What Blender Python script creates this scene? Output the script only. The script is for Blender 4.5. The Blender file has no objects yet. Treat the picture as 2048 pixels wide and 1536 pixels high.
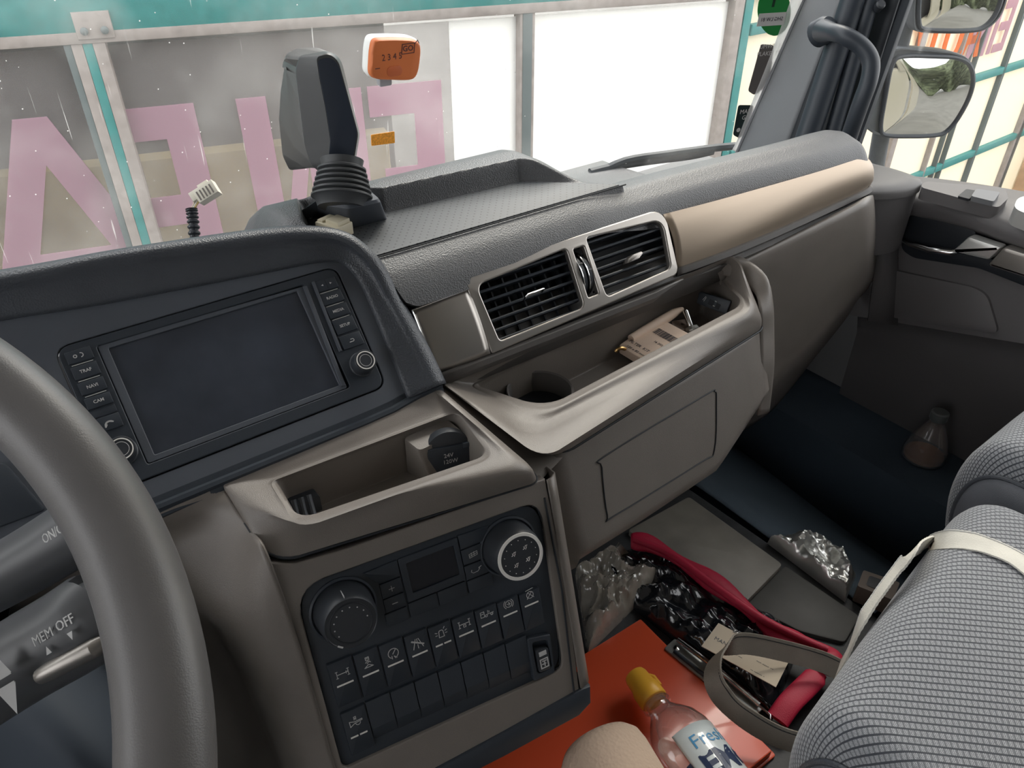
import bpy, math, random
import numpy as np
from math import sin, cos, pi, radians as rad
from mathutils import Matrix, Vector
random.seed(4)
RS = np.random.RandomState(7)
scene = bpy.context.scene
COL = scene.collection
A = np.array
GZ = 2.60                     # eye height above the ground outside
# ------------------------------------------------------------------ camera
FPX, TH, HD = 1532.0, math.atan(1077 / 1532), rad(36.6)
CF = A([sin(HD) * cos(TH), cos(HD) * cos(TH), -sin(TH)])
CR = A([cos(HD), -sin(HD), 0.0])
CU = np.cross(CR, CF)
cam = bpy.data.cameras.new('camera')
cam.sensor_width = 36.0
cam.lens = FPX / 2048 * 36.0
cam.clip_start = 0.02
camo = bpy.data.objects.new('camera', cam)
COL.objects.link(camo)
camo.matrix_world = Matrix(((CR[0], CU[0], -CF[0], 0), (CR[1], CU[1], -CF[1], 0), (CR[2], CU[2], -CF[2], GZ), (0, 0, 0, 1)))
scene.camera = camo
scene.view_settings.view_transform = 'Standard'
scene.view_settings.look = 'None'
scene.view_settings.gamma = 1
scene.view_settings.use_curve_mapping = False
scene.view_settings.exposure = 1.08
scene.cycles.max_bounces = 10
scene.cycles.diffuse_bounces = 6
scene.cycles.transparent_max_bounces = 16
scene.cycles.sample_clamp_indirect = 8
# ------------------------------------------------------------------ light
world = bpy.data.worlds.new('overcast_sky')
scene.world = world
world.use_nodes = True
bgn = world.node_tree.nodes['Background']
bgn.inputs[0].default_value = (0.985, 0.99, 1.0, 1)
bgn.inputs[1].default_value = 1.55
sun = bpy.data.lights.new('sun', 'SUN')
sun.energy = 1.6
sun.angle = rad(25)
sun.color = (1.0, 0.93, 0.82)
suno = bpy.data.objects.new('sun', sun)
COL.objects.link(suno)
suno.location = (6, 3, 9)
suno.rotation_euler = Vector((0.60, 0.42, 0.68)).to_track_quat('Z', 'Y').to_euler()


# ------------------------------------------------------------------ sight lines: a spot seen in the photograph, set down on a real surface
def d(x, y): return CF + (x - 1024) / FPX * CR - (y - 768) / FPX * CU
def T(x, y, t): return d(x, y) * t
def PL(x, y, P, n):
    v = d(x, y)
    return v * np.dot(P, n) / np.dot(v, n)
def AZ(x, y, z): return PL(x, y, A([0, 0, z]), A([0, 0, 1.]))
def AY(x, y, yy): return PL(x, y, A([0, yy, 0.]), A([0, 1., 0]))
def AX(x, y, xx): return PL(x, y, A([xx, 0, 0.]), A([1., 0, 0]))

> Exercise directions
Return all lines containing "objects".

> Task response
What Blender Python script creates this scene? Output the script only. The script is for Blender 4.5. The Blender file has no objects yet. Treat the picture as 2048 pixels wide and 1536 pixels high.
camo = bpy.data.objects.new('camera', cam)
COL.objects.link(camo)
suno = bpy.data.objects.new('sun', sun)
COL.objects.link(suno)